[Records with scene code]
=-=-=-=-=

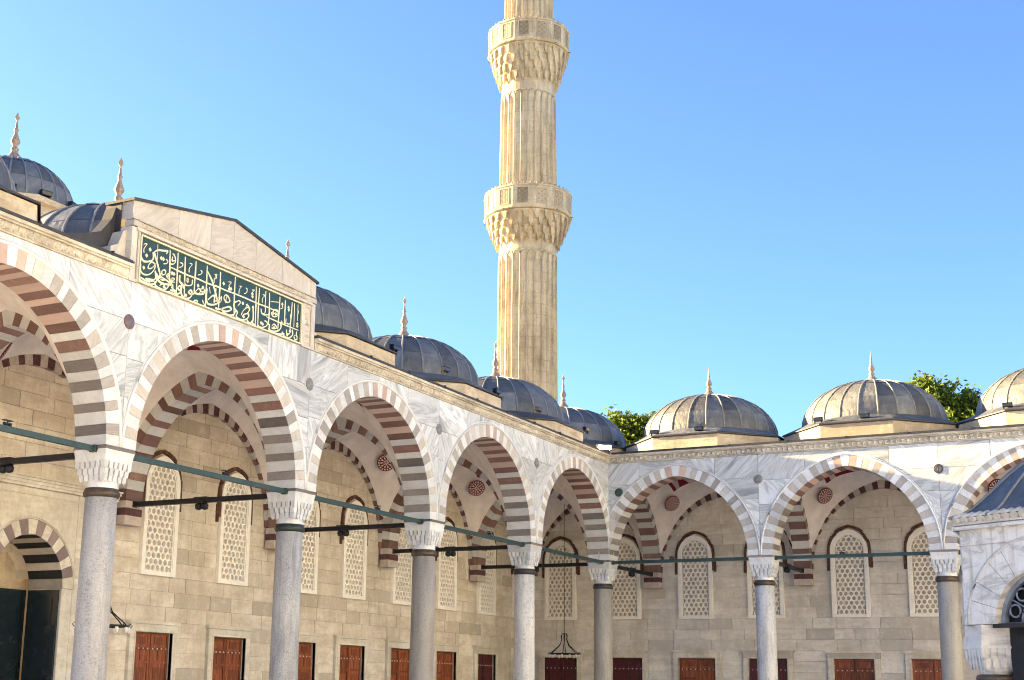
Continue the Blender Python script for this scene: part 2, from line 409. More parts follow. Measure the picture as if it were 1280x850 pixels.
WALLS = {}
for key, W in WINGS.items():
    B, s, nb = W['B'], W['s'], W['n']; a = B/2-HP; h = ZA-ZS
    lab = ('long striped arcade wall receding at the left, carved cornice above five arches' if key == 'L'
           else 'striped arcade wall facing the viewer at the right, partly sunlit')
    T = thing('arcade_wall', lab, 'arcade', (0, 0, 0), W['rz'], 'arcades round the courtyard'); WALLS[key] = T
    def low(x, off=RING+.02, B=B, a=a, h=h, s=s):
        u = x*s; k = round(u/B-.5); xc = (k+.5)*B
        z = arch_z(u-xc, a, h, off); return ZS+z if z > 0 else ZS
    xe = nb*B
    # the core with its plaster back
    core = MB()
    for k in range(nb):
        for pl in spandrel(s*max(.36, k*B), s*(k+1)*B, ZS, 9.7, lambda x: low(x, RING-.005), 40): core.prism(pl, -HW+.05, HW-.01)
    core.box(-HW+.02, HW-.02, -HW+.02 if key == 'R' else -HW+.03, HW-.03, ZS, 9.69)
    part('wall_core', core, T, M['plaster'])
    # arches
    for k in range(nb):
        xc = s*(k+.5)*B
        m = MB(); pts = arch_pts(a, h, RING+.03, 18)
        line = [(x, -HW-.012, z) for x, z in pts]+[(-x, -HW-.012, z) for x, z in pts[::-1][1:]]
        m.tube(line, .034, 6); pts = arch_pts(a, h, RING+.085, 18)
        lim = B/2-.01
        m.tube([(x, -HW-.004, z) for x, z in pts if x < lim]+[(-x, -HW-.004, z) for x, z in pts[::-1][1:] if x < lim], .016, 5)
        A = part('arch', m, T, M['marble_plain'], (xc, 0, ZS))
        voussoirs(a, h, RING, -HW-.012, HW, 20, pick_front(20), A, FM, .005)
    # marble facing slabs
    for k in range(nb):
        xs = [k*B, k*B+.27*B, k*B+.5*B, k*B+.74*B, (k+1)*B]
        if k == 0: xs[0] = HW
        for i in range(4):
            sh = random.uniform(-.12, .12)
            zs = [ZS, 7.0, 7.75+sh, 8.5+sh*.5, ZC] if i in (0, 3) else [ZS, 8.95, ZC]
            if i in (1, 2): zs = [ZS, ZC]
            for j in range(len(zs)-1):
                g = .005
                for pl in spandrel(s*(xs[i]+g), s*(xs[i+1]-g), zs[j]+g, zs[j+1]-g, low, 16):
                    yo = -HW-random.uniform(0, .004)
                    part('marble_slab', MB().prism(pl, yo, -HW+.06), T, M['marble'])
    # roundels
    for n in range(0 if key == 'R' else 1, nb+(0 if key == 'L' else 1)):
        u = n*B if n else .78; z = 8.49 if n else 8.30
        r = MB(); r.lathe([(.15, 0), (.15, .012), (.125, .02), (.02, .024)], 24)
        for v in range(len(r.v)): x, y, zz = r.v[v]; r.v[v] = (x, -zz, y)
        mt = M['green_disc'] if n == 0 else (M['purple'] if (key, n) == ('L', 4) else M['gray_disc'])
        R0 = part('roundel', r, T, mt, (s*u, -HW-.002, z))
        if (key, n) == ('R', 2):
            q = MB()
            for k2 in range(16):
                t0, t1 = 2*pi*k2/16, 2*pi*(k2+1)/16
                q.add([(.145*cos(t0), -.026, .145*sin(t0)), (.145*cos(t1), -.026, .145*sin(t1)), (.11*cos(t1), -.03, .11*sin(t1)), (.11*cos(t0), -.03, .11*sin(t0))], [(0, 1, 2, 3)])
            q.box(-.02, .02, -.032, -.02, -.1, .1); part('roundel_ring', q, R0, M['dark_lead'])
    # cornice, broken where the pediment stands
    segs = [(HW, xe)] if key == 'R' else [(HW, 18.5), (24.95, xe+.4)]
    for c0, c1 in segs:
        inn = .07 if c0 == HW else 0
        cb = MB(); x0, x1 = s*(c0-inn), s*c1
        q = lambda p, z0, z1: cb.box(min(s*(c0-(p if c0 == HW else 0)), x1), max(s*(c0-(p if c0 == HW else 0)), x1), -HW-p, -HW+.3, z0, z1)
        q = lambda p, z0, z1: cb.box(min(s*(c0+(p if c0 == HW else 0)), x1), max(s*(c0+(p if c0 == HW else 0)), x1), -HW-p, -HW+.3, z0, z1)
        q(.035, ZC, ZC+.03); q(.05, ZC+.03, ZC+.2); q(.10, ZC+.2, ZC+.235); q(.15, ZC+.235, ZC+.3)
        Cn = part('cornice', cb, T, M['cornice'])
        lf = MB(); leaf_row(lf, s*(c0+.1), x1, -HW-.052, ZC+.035, ZC+.195); part('leaf_carving', lf, Cn, M['cornice'], kind='stuff')
        gb = MB(); p = .2
        gb.box(min(s*(c0+(p if c0 == HW else 0)), x1), max(s*(c0+(p if c0 == HW else 0)), x1), -HW-.18, -HW+.35, ZC+.303, ZC+.335)
        gb.box(min(s*(c0+(.16 if c0 == HW else 0)), x1), max(s*(c0+(.16 if c0 == HW else 0)), x1), -HW-.13, -HW+.35, ZC+.335, ZC+.375)
        for i in range(int((c1-c0)/1.9)):
            xx = s*(c0+.6+1.9*i); gb.box(xx-.02, xx+.02, -HW-.19, -HW+.1, ZC+.297, ZC+.382)
        part('gutter', gb, T, M['dark_lead'])

# ------------------------------------------------------------------ columns
def shaft_mesh(mat):
    b = MB(); b.lathe([(.33, .42), (.345, .5), (.325, .56), (.322, 1.6), (.316, 3.), (.303, 5.07)], 32); return b.mesh('shaft', mat)
def collar_mesh(mat):
    b = MB(); b.lathe([(.30, 5.04), (.325, 5.05), (.345, 5.085), (.352, 5.12), (.335, 5.165), (.32, 5.185), (.32, 5.21), (.30, 5.22)], 28); return b.mesh('collar', mat)
def sq(hf, z, n=8):
    p = []
    for k in range(4):
        c, s_ = [(1, 0), (0, 1), (-1, 0), (0, -1)][k]
        for i in range(n):
            t = -1+2*i/n; x, y = hf, t*hf
            p.append((x*c-y*s_, x*s_+y*c, z))
    return p
def circ(r, z, n=32):
    return [(r*cos(-pi/4+2*pi*k/n), r*sin(-pi/4+2*pi*k/n), z) for k in range(n)]
def blend(r, hf, t, z):
    return [((1-t)*a[0]+t*b[0], (1-t)*a[1]+t*b[1], z) for a, b in zip(circ(r, z), sq(hf, z))]
def capital_mesh(mat):
    b = MB()
    b.loft([blend(.305, .3, 0, 5.21), blend(.30, .27, .1, 5.33), blend(.295, .265, .6, 5.44), blend(.30, .285, .9, 5.57), blend(.32, .315, 1, 5.71)])
    def drops(hf, z0, z1, n, dep, off=0):
        w_ = 2*hf/n
        for k in range(4):
            c, s_ = [(1, 0), (0, 1), (-1, 0), (0, -1)][k]
            for i in range(n+(1 if off else 0)):
                t = -hf+w_*(i+(0 if off else .5)); hw = w_*.36
                if off and i in (0, n): t = max(-hf+hw, min(hf-hw, t))
                pr = [(hf, t-hw, z1), (hf, t+hw, z1), (hf-dep*.25, t+hw, z0+.03), (hf-dep*.5, t, z0+.005), (hf-dep*.25, t-hw, z0+.03),
                      (hf-dep-.05, t-hw, z1), (hf-dep-.05, t+hw, z1)]
                v = [(x*c-y*s_, x*s_+y*c, z) for x, y, z in pr]
                b.add(v, [(0, 1, 2, 3, 4), (0, 4, 5), (1, 6, 2), (2, 6, 5, 4, 3), (0, 5, 6, 1)])
    drops(.382, 5.55, 5.72, 6, .07); drops(.352, 5.43, 5.58, 5, .07); drops(.322, 5.31, 5.46, 5, .06)
    b.loft([sq(.372, 5.70), sq(.385, 5.82), sq(.40, 5.90), sq(.405, 5.93)])
    return b.mesh('capital', mat)
def impost_mesh():
    b = MB(); b.box(-.42, .42, -.408, .408, 5.933, 5.965); b.box(-.41, .41, -.398, .398, 5.965, 5.998)
    return b.mesh('impost', M['soffit_dark'])
def base_mesh(mat):
    b = MB(); b.box(-.5, .5, -.5, .5, 0, .18); b.lathe([(.46, .18), (.48, .23), (.44, .29), (.38, .31), (.40, .36), (.37, .42), (.33, .43)], 28); return b.mesh('base', mat)
CAP = capital_mesh(M['marble_plain']); IMP = impost_mesh(); BASE = base_mesh(M['marble_plain'])
G4 = granite('mottled grey granite', (.36, .36, .37), (.52, .52, .53), 26)
G3 = granite('speckled grey granite', (.36, .365, .38), (.56, .57, .58), 34, .5, (.2, .2, .21))
G2 = granite('smooth grey stone', (.30, .285, .27), (.38, .36, .34), 40)
W1 = granite('white column marble', (.62, .62, .61), (.72, .72, .71), 14, .35, (.42, .43, .44))
G0 = granite('grey beige granite', (.31, .295, .265), (.42, .40, .37), 36)
W2 = granite('white streaked marble', (.58, .59, .60), (.7, .71, .72), 12, .7, (.36, .38, .41))
G5 = granite('drab grey granite', (.36, .345, .31), (.43, .415, .375), 38)
CB, CG, CD = collar_mesh(M['bronze']), collar_mesh(M['bronze_green']), collar_mesh(M['dark_lead'])
COLS = [('L', 0, G0, CD, 'plain grey beige column standing in the inner corner where both arcades meet'),
        ('L', 1, W1, CD, 'white marble column, first from the corner column along the left arcade'),
        ('L', 2, G2, CB, 'smooth brownish grey column, second from the corner along the left arcade'),
        ('L', 3, G3, CG, 'streaky speckled granite column with a dark green collar, third from the corner'),
        ('L', 4, G4, CB, 'thickest looking mottled granite column, beside the striped portal'),
        ('L', 5, G4, CB, 'granite column beyond the photo edge, next after the portal column'),
        ('R', 1, W2, CB, 'white column with grey streaks, first from the corner along the right arcade'),
        ('R', 2, G5, CB, 'drab grey column beside the fountain kiosk, second from corner along right arcade'),
        ('R', 3, G5, CB, 'grey column hidden behind the fountain kiosk in the right arcade'),
        ('R', 4, G5, CB, 'grey end column of the right arcade, past the fountain kiosk')]
for key, n, mt, cm, lab in COLS:
    W = WINGS[key]; loc = (0, -n*BL, 0) if key == 'L' else (n*BR, 0, 0)
    T = thing('column', lab, 'column', loc, 0, 'columns of the courtyard arcades')
    part('shaft', shaft_mesh(mt), T, rz=n*1.3); part('collar', cm, T); part('capital', CAP, T); part('impost', IMP, T); part('base', BASE, T)

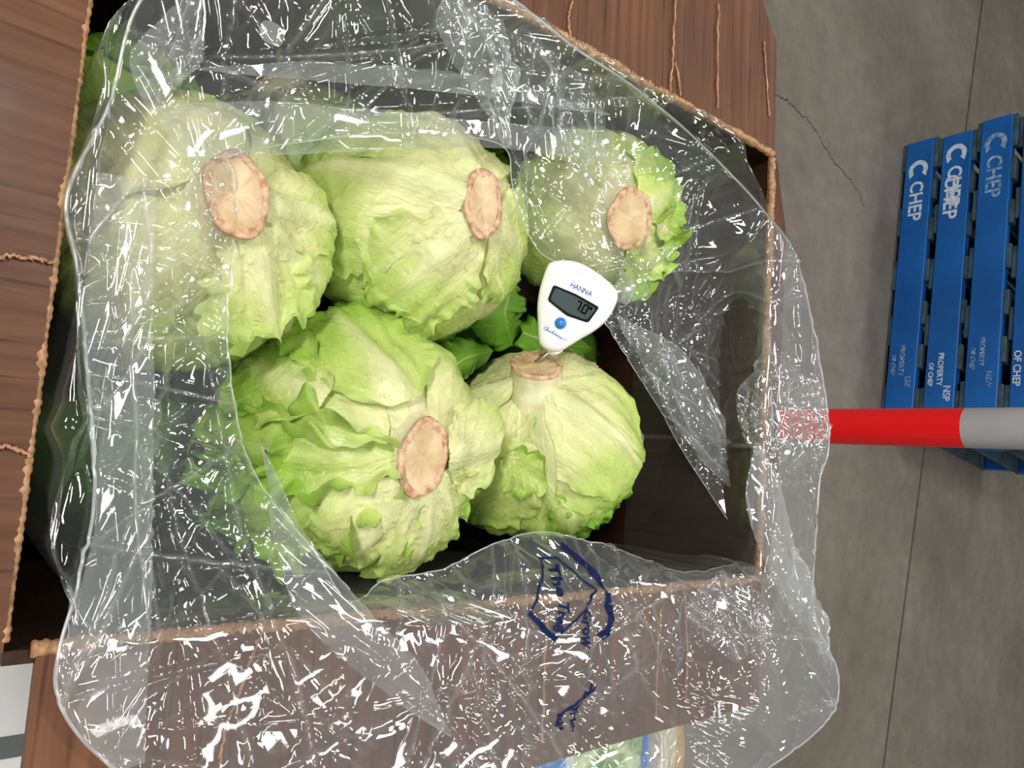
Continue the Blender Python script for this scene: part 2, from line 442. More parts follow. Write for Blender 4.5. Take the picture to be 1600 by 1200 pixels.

=-=-=-=-=

Exercise prompt -> Repeat the lines of the listing above verbatim, beginning at its first line and ending at the line containing "A = part('arch', m, T, M['marble_plain'], (xc, 0, ZS))", which is included. Omit pictures.

Written solution ->
Continue the Blender Python script for this scene: part 2, from line 409. More parts follow. Measure the picture as if it were 1280x850 pixels.
WALLS = {}
for key, W in WINGS.items():
    B, s, nb = W['B'], W['s'], W['n']; a = B/2-HP; h = ZA-ZS
    lab = ('long striped arcade wall receding at the left, carved cornice above five arches' if key == 'L'
           else 'striped arcade wall facing the viewer at the right, partly sunlit')
    T = thing('arcade_wall', lab, 'arcade', (0, 0, 0), W['rz'], 'arcades round the courtyard'); WALLS[key] = T
    def low(x, off=RING+.02, B=B, a=a, h=h, s=s):
        u = x*s; k = round(u/B-.5); xc = (k+.5)*B
        z = arch_z(u-xc, a, h, off); return ZS+z if z > 0 else ZS
    xe = nb*B
    # the core with its plaster back
    core = MB()
    for k in range(nb):
        for pl in spandrel(s*max(.36, k*B), s*(k+1)*B, ZS, 9.7, lambda x: low(x, RING-.005), 40): core.prism(pl, -HW+.05, HW-.01)
    core.box(-HW+.02, HW-.02, -HW+.02 if key == 'R' else -HW+.03, HW-.03, ZS, 9.69)
    part('wall_core', core, T, M['plaster'])
    # arches
    for k in range(nb):
        xc = s*(k+.5)*B
        m = MB(); pts = arch_pts(a, h, RING+.03, 18)
        line = [(x, -HW-.012, z) for x, z in pts]+[(-x, -HW-.012, z) for x, z in pts[::-1][1:]]
        m.tube(line, .034, 6); pts = arch_pts(a, h, RING+.085, 18)
        lim = B/2-.01
        m.tube([(x, -HW-.004, z) for x, z in pts if x < lim]+[(-x, -HW-.004, z) for x, z in pts[::-1][1:] if x < lim], .016, 5)
        A = part('arch', m, T, M['marble_plain'], (xc, 0, ZS))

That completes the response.